Quando regressar, dentro de dias, tentarei contactar todos os mais velhos conhecidos no país, para reflectirmos se é possível continuarmos assim a ver nossos mais novos a serem mortos por um entusiasmo que ontem também tivemos, e que a Razão e o Direito lhes concede, para poderem participar na construção do Futuro que querem, legitimamente, ver diferente. Como perguntam muitos angolanos a que a propaganda destilada na nossa comunicação social pública e não só, ainda não virou a cabeça, não seria mais interessante que todo aquele aparato policial fosse mobilizado para proteger os manifestantes, que actuavam de acordo com a Constituição (o Ministério do Interior e nossa polícia, não são a Constituição, devem guiar-se pela Constituição), do que virá-lo que contra o povo que acredita ainda que somos um país democrático? Ou pelo menos tenham a coragem de decretar um estado de sítio, para que as pessoas não continuem a ser atraídas para a morte e a tortura, quando eventualmente não estejam disponível para isso.

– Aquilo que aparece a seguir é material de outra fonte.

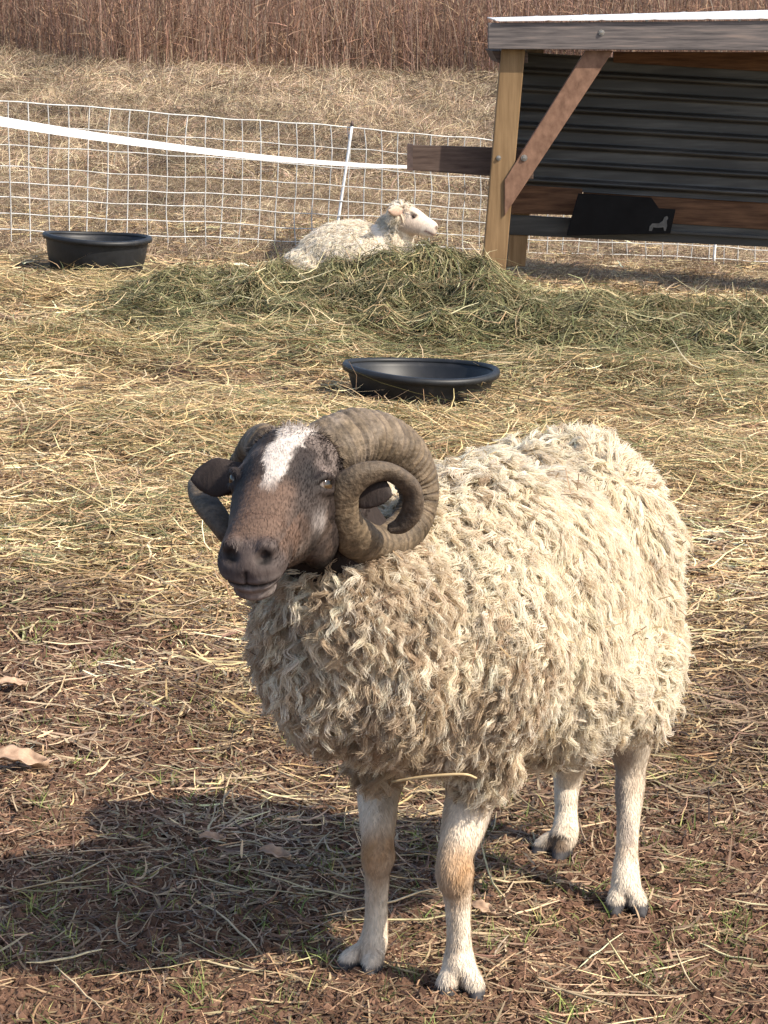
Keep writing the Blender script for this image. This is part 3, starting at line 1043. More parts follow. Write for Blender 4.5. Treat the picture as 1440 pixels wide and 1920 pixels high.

Atribui-se a D. Filomeno uma afirmação muito importante e oportuna: “Reforme-se este governo”. Entendo que este reformar coincide justamente com as minhas propostas de revisão do regime material que vivemos, de forma pacífica, porque os que detêm o poder ou estão assustados com o seu passado ou pensam que a arrogância e o cinismo estabelece um poder eterno.


Se essa reforma não se resumir em mais um espetáculo de remodelação governamental, estaremos muito perto de uma saída em que ninguém poderá perder grande coisa. Será a melhor homenagem à vida e aos assassinados que até este momento não têm direito a ser reclamados.